Toyota Gazoo Racing World Rally Team have their sights on another home victory at Rally Japan, the seventh round of the 2026 FIA World Rally Championship, taking place this week 28-31 May.
The team return to Japan looking to conclude what has so far been a successful first half of the WRC campaign, including five wins from the opening six rallies. They lead the manufacturers’ championship by 93 points and have all five of their drivers inside the top six of the drivers’ championship standings.
Elfyn Evans is leading the championship. The Welsh driver won Rally Japan for the team in 2023 and 2024 and he holds has a 12-point advantage over his nearest competitor, his Japanese team-mate Takamoto Katsuta.

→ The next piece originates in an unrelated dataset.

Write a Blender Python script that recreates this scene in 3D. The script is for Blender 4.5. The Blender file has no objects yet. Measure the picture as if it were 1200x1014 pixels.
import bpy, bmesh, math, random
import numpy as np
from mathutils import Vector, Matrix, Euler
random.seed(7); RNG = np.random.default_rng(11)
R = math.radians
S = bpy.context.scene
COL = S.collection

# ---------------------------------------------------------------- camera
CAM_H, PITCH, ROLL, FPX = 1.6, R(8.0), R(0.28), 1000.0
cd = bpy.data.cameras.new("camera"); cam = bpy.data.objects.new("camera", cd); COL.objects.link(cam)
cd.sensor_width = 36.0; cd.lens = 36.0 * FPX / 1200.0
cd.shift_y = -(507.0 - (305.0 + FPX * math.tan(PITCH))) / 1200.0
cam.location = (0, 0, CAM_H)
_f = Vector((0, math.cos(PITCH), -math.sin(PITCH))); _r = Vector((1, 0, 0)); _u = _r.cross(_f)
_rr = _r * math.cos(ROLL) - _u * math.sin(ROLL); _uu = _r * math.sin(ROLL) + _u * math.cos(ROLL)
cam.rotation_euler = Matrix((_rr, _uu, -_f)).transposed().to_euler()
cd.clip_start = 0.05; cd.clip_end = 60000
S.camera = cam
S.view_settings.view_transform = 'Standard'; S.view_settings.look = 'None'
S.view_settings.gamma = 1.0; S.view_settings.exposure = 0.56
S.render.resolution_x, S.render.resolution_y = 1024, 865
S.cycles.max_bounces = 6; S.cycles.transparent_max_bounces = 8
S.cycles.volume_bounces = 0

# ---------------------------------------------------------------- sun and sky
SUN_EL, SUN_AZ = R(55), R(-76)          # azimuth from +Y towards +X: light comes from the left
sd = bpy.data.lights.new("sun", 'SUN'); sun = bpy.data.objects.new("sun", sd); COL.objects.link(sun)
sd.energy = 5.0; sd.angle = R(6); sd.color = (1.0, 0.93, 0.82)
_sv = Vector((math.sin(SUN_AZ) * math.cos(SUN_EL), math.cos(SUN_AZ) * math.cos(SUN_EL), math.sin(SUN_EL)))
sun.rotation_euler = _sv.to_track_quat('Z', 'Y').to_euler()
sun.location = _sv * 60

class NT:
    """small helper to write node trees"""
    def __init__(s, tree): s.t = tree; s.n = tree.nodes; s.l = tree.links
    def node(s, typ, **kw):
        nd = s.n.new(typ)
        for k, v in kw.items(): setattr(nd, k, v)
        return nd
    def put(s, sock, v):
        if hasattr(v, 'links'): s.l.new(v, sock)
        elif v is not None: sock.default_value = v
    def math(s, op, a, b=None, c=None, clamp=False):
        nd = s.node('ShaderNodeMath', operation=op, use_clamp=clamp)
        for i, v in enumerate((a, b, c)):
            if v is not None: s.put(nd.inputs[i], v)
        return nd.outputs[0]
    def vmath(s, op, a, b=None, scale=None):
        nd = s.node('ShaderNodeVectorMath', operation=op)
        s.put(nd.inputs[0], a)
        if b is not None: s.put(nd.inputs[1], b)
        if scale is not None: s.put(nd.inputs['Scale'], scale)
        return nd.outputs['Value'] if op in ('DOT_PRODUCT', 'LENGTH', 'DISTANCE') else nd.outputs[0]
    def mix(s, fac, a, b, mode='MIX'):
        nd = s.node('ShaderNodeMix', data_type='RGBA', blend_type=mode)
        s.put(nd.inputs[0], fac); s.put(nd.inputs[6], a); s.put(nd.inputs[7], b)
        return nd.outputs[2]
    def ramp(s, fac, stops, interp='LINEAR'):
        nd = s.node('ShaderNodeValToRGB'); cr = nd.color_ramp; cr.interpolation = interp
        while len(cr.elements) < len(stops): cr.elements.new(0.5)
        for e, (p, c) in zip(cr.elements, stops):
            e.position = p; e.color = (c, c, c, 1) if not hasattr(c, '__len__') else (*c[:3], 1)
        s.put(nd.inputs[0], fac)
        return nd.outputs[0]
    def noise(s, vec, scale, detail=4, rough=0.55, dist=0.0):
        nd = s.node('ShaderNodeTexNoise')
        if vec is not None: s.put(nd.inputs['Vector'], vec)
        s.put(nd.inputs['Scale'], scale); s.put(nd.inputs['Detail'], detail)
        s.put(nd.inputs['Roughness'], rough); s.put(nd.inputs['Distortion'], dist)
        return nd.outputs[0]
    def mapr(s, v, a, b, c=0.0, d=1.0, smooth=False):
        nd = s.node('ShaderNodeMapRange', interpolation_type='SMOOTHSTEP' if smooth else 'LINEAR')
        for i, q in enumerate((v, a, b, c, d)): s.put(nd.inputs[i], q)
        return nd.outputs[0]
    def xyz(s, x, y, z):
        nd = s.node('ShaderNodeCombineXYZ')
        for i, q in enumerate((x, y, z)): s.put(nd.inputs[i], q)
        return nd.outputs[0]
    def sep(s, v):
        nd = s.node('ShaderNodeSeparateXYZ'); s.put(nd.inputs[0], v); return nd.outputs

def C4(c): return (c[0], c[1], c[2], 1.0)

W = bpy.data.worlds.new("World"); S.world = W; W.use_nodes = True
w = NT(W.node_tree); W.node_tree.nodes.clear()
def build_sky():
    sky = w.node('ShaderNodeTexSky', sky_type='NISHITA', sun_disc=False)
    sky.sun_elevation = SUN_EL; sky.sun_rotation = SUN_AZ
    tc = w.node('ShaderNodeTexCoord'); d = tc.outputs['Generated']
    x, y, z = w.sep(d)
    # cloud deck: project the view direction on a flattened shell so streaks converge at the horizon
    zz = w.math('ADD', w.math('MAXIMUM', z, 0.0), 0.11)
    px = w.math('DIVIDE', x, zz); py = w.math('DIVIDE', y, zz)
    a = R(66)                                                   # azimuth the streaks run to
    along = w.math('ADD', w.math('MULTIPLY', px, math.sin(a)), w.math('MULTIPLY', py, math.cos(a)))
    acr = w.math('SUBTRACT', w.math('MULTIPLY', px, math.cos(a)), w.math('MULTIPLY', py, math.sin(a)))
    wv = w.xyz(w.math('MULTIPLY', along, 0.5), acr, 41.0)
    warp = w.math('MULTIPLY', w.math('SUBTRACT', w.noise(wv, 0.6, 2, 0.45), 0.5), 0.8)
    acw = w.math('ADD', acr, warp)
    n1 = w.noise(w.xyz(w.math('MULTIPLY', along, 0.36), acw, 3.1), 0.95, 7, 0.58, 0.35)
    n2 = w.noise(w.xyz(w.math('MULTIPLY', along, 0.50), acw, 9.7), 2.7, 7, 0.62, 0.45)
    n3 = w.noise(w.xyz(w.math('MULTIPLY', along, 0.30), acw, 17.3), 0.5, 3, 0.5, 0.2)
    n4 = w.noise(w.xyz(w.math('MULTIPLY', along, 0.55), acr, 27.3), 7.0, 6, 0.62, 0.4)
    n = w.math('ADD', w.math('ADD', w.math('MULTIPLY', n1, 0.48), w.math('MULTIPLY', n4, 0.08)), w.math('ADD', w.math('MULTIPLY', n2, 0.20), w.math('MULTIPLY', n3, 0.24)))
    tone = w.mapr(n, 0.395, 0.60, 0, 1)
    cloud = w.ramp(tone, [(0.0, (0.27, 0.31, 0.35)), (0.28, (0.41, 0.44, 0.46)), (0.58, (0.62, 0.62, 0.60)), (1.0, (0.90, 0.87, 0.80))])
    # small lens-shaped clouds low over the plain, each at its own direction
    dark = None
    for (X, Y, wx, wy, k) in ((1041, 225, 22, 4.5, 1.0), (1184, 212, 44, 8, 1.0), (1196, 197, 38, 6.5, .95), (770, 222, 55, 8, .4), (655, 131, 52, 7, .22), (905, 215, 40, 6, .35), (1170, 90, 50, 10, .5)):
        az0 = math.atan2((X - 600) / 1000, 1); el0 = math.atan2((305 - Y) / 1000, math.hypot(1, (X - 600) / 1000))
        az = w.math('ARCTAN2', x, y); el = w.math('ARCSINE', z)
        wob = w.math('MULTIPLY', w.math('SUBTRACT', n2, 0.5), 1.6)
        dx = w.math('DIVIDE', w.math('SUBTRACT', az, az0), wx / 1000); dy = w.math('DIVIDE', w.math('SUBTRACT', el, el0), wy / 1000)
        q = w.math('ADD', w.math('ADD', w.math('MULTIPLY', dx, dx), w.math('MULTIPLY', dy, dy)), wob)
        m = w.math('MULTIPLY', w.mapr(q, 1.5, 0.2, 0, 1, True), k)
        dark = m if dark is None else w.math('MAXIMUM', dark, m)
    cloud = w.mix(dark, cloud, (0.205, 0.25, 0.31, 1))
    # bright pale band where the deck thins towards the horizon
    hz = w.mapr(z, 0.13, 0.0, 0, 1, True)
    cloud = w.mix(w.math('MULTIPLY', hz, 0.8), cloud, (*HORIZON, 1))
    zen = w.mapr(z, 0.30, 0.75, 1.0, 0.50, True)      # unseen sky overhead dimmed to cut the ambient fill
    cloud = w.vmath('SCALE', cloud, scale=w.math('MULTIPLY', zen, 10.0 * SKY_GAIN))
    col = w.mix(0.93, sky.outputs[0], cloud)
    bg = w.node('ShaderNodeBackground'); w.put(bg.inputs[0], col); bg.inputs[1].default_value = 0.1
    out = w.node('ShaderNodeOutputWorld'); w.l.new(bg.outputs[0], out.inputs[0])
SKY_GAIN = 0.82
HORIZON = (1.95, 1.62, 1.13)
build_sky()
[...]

Elfyn said before the event, “Rally Japan is always a special occasion. We get a very warm welcome from everyone in Japan and there’s a nice feel to the rally week and a real drive in our team to do well on Toyota’s home event.
“The roads are very narrow and technical, requiring precision and confidence with the pacenotes and the car. The different date this year should bring hotter temperatures, which will increase the demands on everything in the car. It’s been a good event for us in the past, but the clock always starts at zero for everyone and we’ll have to be at our best to try and score as many points as we can.”
Katsuta is set to receive a hero’s welcome as he returns to home roads after achieving his first two WRC victories earlier this season in Kenya and Croatia. He is aiming to add to the Rally Japan podium he achieved in 2022.
Oliver Solberg is third in the championship, 31 points from the lead, having started this year with a famous Rallye Monte-Carlo victory. He starts Rally Japan in Rally1 machinery for the first time, having won his class with the GR Yaris Rally2 car in 2025.
Sami Pajari scored his maiden WRC podium in Japan last November and has since achieved four more. He sits fifth in the standings. Reigning and nine-time world champion Sébastien Ogier rounds out the top six having taken victory at Rally Islas Canarias in one of four starts so far this year.
TGR WRC Challenge Program driver Yuki Yamamoto will be another competing on home roads, driving one of seven GR Yaris Rally2 cars entered in the WRC2 class.
Spaniard Alejandro Cachón returns to Rally Japan after winning the category in 2025 and is joined by fellow MSi Racing Team drivers Diego Domínguez and Andrea Lafarja of Paraguay. Hiroki Arai, Norihiko Katsuta and Fumio Nutahara, frontrunners in the Japanese Rally Championship, also compete in their home event.
Since it returned to the WRC calendar in 2022, Rally Japan has been held mostly on narrow and twisting asphalt roads in the forest-covered mountains of the Aichi and Gifu prefectures, around the city of Nagoya.
The move from November to late May should bring higher temperatures, but the chance for rain – which has added to the challenge in previous editions – remains.